Data excerpt
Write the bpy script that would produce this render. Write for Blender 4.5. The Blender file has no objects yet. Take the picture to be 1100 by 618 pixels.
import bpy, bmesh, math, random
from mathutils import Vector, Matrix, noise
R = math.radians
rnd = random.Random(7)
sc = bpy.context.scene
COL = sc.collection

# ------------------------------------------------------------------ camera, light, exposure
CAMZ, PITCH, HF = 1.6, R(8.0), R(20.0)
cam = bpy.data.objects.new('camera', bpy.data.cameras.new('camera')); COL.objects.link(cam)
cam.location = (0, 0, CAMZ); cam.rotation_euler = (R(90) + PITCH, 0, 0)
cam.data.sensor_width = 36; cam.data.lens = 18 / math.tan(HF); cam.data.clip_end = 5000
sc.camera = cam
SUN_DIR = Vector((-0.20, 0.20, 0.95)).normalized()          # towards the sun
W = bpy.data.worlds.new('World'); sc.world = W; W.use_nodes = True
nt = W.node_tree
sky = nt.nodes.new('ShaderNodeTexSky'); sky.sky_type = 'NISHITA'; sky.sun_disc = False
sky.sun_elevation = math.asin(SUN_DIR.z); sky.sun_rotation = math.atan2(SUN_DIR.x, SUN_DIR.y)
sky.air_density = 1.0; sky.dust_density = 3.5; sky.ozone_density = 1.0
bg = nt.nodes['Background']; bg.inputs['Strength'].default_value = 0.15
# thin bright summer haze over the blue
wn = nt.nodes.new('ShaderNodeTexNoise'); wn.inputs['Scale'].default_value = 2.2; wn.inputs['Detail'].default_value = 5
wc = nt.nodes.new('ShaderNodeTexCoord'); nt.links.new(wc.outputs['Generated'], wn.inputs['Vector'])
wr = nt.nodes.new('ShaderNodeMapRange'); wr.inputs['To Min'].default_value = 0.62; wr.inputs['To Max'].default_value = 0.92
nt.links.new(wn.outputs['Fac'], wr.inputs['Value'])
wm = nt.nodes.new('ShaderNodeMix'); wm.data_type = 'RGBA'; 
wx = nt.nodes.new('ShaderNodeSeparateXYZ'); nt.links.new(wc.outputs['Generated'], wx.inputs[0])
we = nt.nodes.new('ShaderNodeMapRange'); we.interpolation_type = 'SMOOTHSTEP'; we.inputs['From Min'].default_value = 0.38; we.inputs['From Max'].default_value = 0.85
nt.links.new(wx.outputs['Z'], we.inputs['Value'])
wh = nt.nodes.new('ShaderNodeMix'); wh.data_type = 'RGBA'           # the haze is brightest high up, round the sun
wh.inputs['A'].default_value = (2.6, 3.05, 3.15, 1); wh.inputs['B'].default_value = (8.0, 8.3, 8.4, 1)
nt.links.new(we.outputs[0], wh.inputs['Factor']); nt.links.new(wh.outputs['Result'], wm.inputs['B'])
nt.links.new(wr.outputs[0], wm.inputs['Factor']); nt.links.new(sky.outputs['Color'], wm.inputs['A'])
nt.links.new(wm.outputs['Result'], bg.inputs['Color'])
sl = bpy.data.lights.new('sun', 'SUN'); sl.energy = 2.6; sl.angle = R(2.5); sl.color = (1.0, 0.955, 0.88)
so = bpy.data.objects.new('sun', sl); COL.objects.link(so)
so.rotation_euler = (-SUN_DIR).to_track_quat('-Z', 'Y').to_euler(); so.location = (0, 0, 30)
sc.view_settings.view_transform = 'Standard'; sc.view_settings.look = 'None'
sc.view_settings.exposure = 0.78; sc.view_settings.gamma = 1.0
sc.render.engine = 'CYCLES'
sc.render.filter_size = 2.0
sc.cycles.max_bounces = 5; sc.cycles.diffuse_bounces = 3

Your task
What are the exact lines from the beginning of the material through the line containing "COL = sc.collection"? Write out those lines alone.

Result for this task
Write the bpy script that would produce this render. Write for Blender 4.5. The Blender file has no objects yet. Take the picture to be 1100 by 618 pixels.
import bpy, bmesh, math, random
from mathutils import Vector, Matrix, noise
R = math.radians
rnd = random.Random(7)
sc = bpy.context.scene
COL = sc.collection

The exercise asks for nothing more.